### DATA EXTRACT
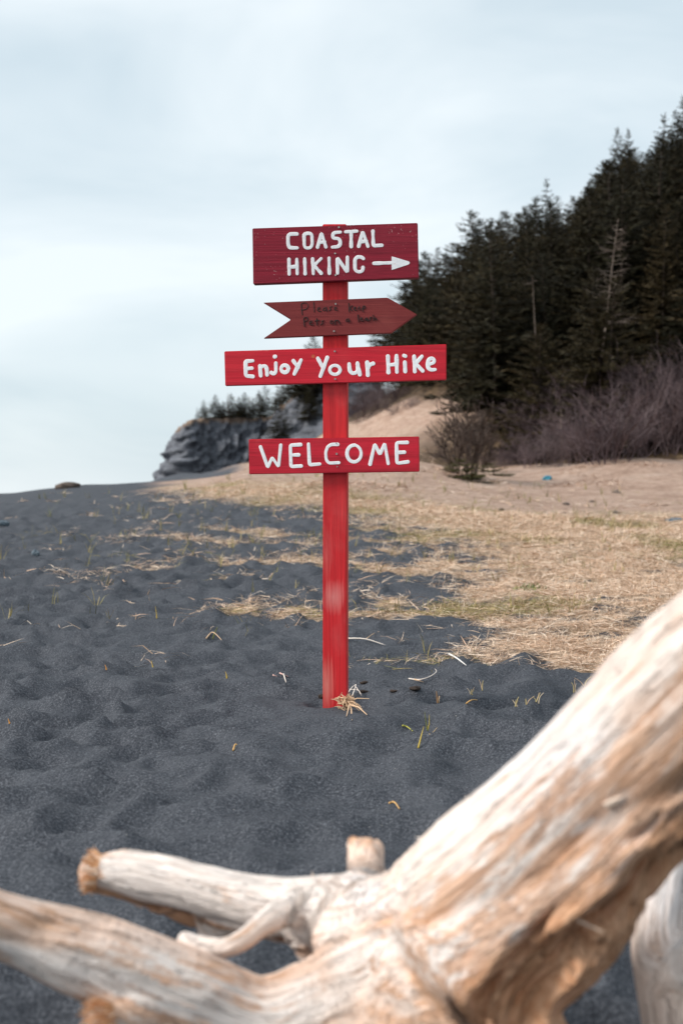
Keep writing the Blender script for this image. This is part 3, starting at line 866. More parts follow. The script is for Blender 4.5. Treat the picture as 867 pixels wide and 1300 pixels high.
    q4 = np.array([q for q in Q if len(q) == 4]); q3 = np.array([q for q in Q if len(q) == 3])
    return mesh_np(name, V2, [q4] + ([q3] if len(q3) else []), [m_wood], True, np.clip(col, 0.02, 0.92), {'grain': G, 'worn': np.clip(warm, 0, 1)}), curves

m_wood, nt, b = new_mat('weathered_wood', 0.75, 0.25)
gv_ = attr(nt, 'grain', 'Vector')
w1 = noise(nt, mapping(nt, gv_, (95, 95, 5)), 1.0, 5, 0.65, 0.4)
w2 = noise(nt, mapping(nt, gv_, (240, 240, 10)), 1.0, 3, 0.6)
wc = mix(nt, 1.0, attr(nt, 'tint'), ramp(nt, w1, [(0.28, (0.86, 0.80, 0.76)), (0.46, (1.0, 0.99, 0.98)), (0.72, (1.05, 1.05, 1.05))]), 'MULTIPLY')
wc = mix(nt, 0.5, wc, mix(nt, 1.0, wc, ramp(nt, w2, [(0.35, (0.82, 0.78, 0.74)), (0.6, (1.06, 1.06, 1.06))]), 'MULTIPLY'))
# flecks of bare orange fibre where the silver skin has gone, and fine dark drying cracks
fl = noise(nt, mapping(nt, gv_, (46, 46, 7)), 1.0, 7, 0.72, 0.6)
fl2 = math_(nt, 'ADD', fl, math_(nt, 'MULTIPLY', attr(nt, 'worn', 'Fac'), 0.21))
wc = mix(nt, ramp(nt, fl2, [(0.60, 0.0), (0.70, 0.75)]), wc, ramp(nt, w2, [(0.35, (0.50, 0.23, 0.11)), (0.65, (0.74, 0.44, 0.27))]))
ck = noise(nt, mapping(nt, gv_, (62, 62, 3.2)), 1.0, 4, 0.6, 0.3)
ckl = ramp(nt, math_(nt, 'ABSOLUTE', math_(nt, 'SUBTRACT', ck, 0.5)), [(0.003, 0.6), (0.013, 0.0)])
wc = mix(nt, math_(nt, 'MULTIPLY', ckl, ramp(nt, noise(nt, mapping(nt, gv_, (12, 12, 3)), 1.0, 2), [(0.45, 0.0), (0.6, 1.0)])), wc, (0.20, 0.115, 0.07))
setc(nt, b, wc)
wh = math_(nt, 'ADD', math_(nt, 'ADD', w1, math_(nt, 'MULTIPLY', w2, 0.6)), math_(nt, 'MULTIPLY', ckl, -0.8))
bump(nt, b, math_(nt, 'ADD', wh, math_(nt, 'MULTIPLY', fl, 0.8)), 0.007, 1.0)

# the torn flank: under the trunk, facing down and towards the camera's right
tr = catmull(BR['trunk'], 60)
t_dir = tr[50, :3] - tr[5, :3]; t_dir /= np.linalg.norm(t_dir)
low = np.cross(t_dir, [0, 1.0, 0]); low /= np.linalg.norm(low)
if low[2] > 0: low = -low
def groove(V, NV, x, y, z):
    k = np.argmin(np.linalg.norm(V[:, None, :] - tr[None, ::3, :3], axis=2), axis=1)
    c_ = tr[::3][k]
    rel = (V - c_[:, :3]) @ low / c_[:, 3]
    n = fbm(x * 9, y * 9, z * 2.5, seed=77, oct=3) - 0.5
    f = sstep(0.12, 0.40, rel + n * 0.9) * sstep(0.02, 0.16, V[:, 0])
    # hollow underside of the upper left root
    up = BR['high_root_under']
    hu = catmull(up, 30)
    dd = np.min(np.linalg.norm(V[:, None, :] - hu[None, :, :3], axis=2) - hu[None, :, 3], axis=1)
    torn = np.maximum(f, 0.8 * (1 - sstep(0.004, 0.02, dd)) * sstep(0.1, -0.02, V[:, 0]))
    warm = sstep(-0.95, -0.05, rel + n * 1.4) * sstep(-0.06, 0.10, V[:, 0]) * 0.95
    lr = np.array(BR['low_root'])[:6, :3]
    near = np.min(np.linalg.norm(V[:, None, :] - lr[None], axis=2), axis=1)
    warm = np.maximum(warm, 0.5 * (1 - sstep(0.10, 0.16, near)))
    tips = np.array([BR['high_root'][0][:3], np.add(BR['stub'][-1][:3], (0, 0, 0.040)), BR['knot'][-1][:3]])
    stb = np.array(BR['stub'])[1:, :3]
    ds = np.min(np.linalg.norm(V[:, None, :] - stb[None], axis=2), axis=1)
    warm = warm * sstep(0.03, 0.06, ds)
    n5 = fbm(V[:, 0] * 60, V[:, 1] * 60, V[:, 2] * 60, seed=78, oct=3) - 0.5
    warm = np.maximum(warm, 1.2 * (1 - sstep(0.0, 0.075, np.min(np.linalg.norm(V[:, None, :] - tips[None], axis=2), axis=1) + 0.07 * n5)))
    warm = np.maximum(warm, torn)
    return torn, np.maximum(warm, 0.15)
drift_me, drift_curves = build_driftwood('driftwood_stump', BR, 0.0045, 1.0, 200, groove)
drift = link('driftwood_stump', drift_me, label='big pale driftwood stump with forked roots sprawling across the foreground', category='driftwood')

def fray(root, direction, spread, n, length, rad, seed, cols):
    r = np.random.default_rng(seed); mb = MB()
    d = np.asarray(direction, float); d /= np.linalg.norm(d)
    a = np.cross(d, [0.3, 0.2, 1.0]); a /= np.linalg.norm(a); b_ = np.cross(d, a)
    for _ in range(n):
        th = r.random() * 2 * math.pi; rr = math.sqrt(r.random()) * rad
        p = np.asarray(root) + (a * math.cos(th) + b_ * math.sin(th)) * rr - d * length * 0.7
        v = d + (a * math.cos(th) + b_ * math.sin(th)) * spread * r.normal(0.5, 0.5) + r.normal(0, 0.12, 3)
        v /= np.linalg.norm(v); l = length * (0.5 + 0.9 * r.random())
        bend = r.normal(0, 0.25, 3) * l
        pts = [p, p + v * l * .6, p + v * l + bend * .4]
        c_ = cols[r.integers(len(cols))]
        mb.tube(pts, [0.0016, 0.0011, 0.0003], 4, c_, cap=False)
    return mb
m_fib, nt, b = new_mat('wood_fibre', 0.8, 0.2)
setc(nt, b, attr(nt, 'tint'))
OR = [(0.62, 0.32, 0.16), (0.70, 0.45, 0.28), (0.52, 0.26, 0.12), (0.74, 0.58, 0.46)]
PA = [(0.74, 0.60, 0.50), (0.66, 0.42, 0.28), (0.78, 0.70, 0.64)]
hr = np.array(BR['high_root']); st_ = np.array(BR['stub']); kn = np.array(BR['knot'])
link('frayed_end', fray(hr[0, :3] + [0.004, 0, 0.0], hr[0, :3] - hr[2, :3], 0.4, 620, 0.020, 0.024, 1, OR).mesh('frayed_end', m_fib), drift, kind='stuff')
link('frayed_end', fray(st_[-1, :3] + [0, 0, 0.004], (0, 0.05, 1), 0.22, 240, 0.010, 0.021, 2, OR + PA + PA).mesh('frayed_end', m_fib), drift, kind='stuff')
link('frayed_end', fray(kn[-1, :3], kn[-1, :3] - kn[0, :3], 0.45, 420, 0.020, 0.022, 3, OR).mesh('frayed_end', m_fib), drift, kind='stuff')
# loose splinters standing off the trunk
def splinter(p0, p1, r0, c_, bend=0.0):
    p0, p1 = np.array(p0), np.array(p1)
    mid = (p0 + p1) / 2 + np.array([0, 0, bend])
    mb = MB(); mb.tube([p0, mid, p1], [r0, r0 * 0.7, r0 * 0.1], 5, c_)
    return link('splinter', mb.mesh('splinter', m_fib), drift)
for a, c_, Ya, Yb, r0, cc in [((604, 1030), (592, 1012), 1.80, 1.82, .006, PA[0]), ((560, 1072), (528, 1064), 1.86, 1.90, .004, PA[2]), ((770, 1022), (792, 1012), 1.56, 1.54, .005, PA[0]),
                              ((722, 1164), (768, 1186), 1.64, 1.61, .0025, OR[3]), ((400, 1128), (396, 1108), 1.99, 2.0, .003, PA[0])]:
    splinter(at(*a, Ya), at(*c_, Yb), r0, cc)

# paler limb propped under the trunk at the right edge
BR2 = {'limb': [node(885, 1020, 2.05, 24), node(858, 1085, 2.02, 27), node(838, 1150, 1.99, 34), node(836, 1215, 1.96, 36), node(850, 1290, 1.93, 40), node(868, 1380, 1.90, 44)],
       'spur': [node(845, 1240, 1.95, 33), node(880, 1215, 1.96, 26), node(930, 1170, 1.99, 20)]}
limb_me, _ = build_driftwood('driftwood_limb', BR2, 0.005, 0.45, 900, warmth=0.15)
limb = link('driftwood_limb', limb_me, label='smooth bleached driftwood limb standing in sand behind the stump at the right edge', category='driftwood')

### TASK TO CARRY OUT
From the first line above through the line containing "return mesh_np(name, V2, [q4]", copy everything exactly, without the pictures.

### ANSWER TO THIS TASK
Keep writing the Blender script for this image. This is part 3, starting at line 866. More parts follow. The script is for Blender 4.5. Treat the picture as 867 pixels wide and 1300 pixels high.
    q4 = np.array([q for q in Q if len(q) == 4]); q3 = np.array([q for q in Q if len(q) == 3])
    return mesh_np(name, V2, [q4] + ([q3] if len(q3) else []), [m_wood], True, np.clip(col, 0.02, 0.92), {'grain': G, 'worn': np.clip(warm, 0, 1)}), curves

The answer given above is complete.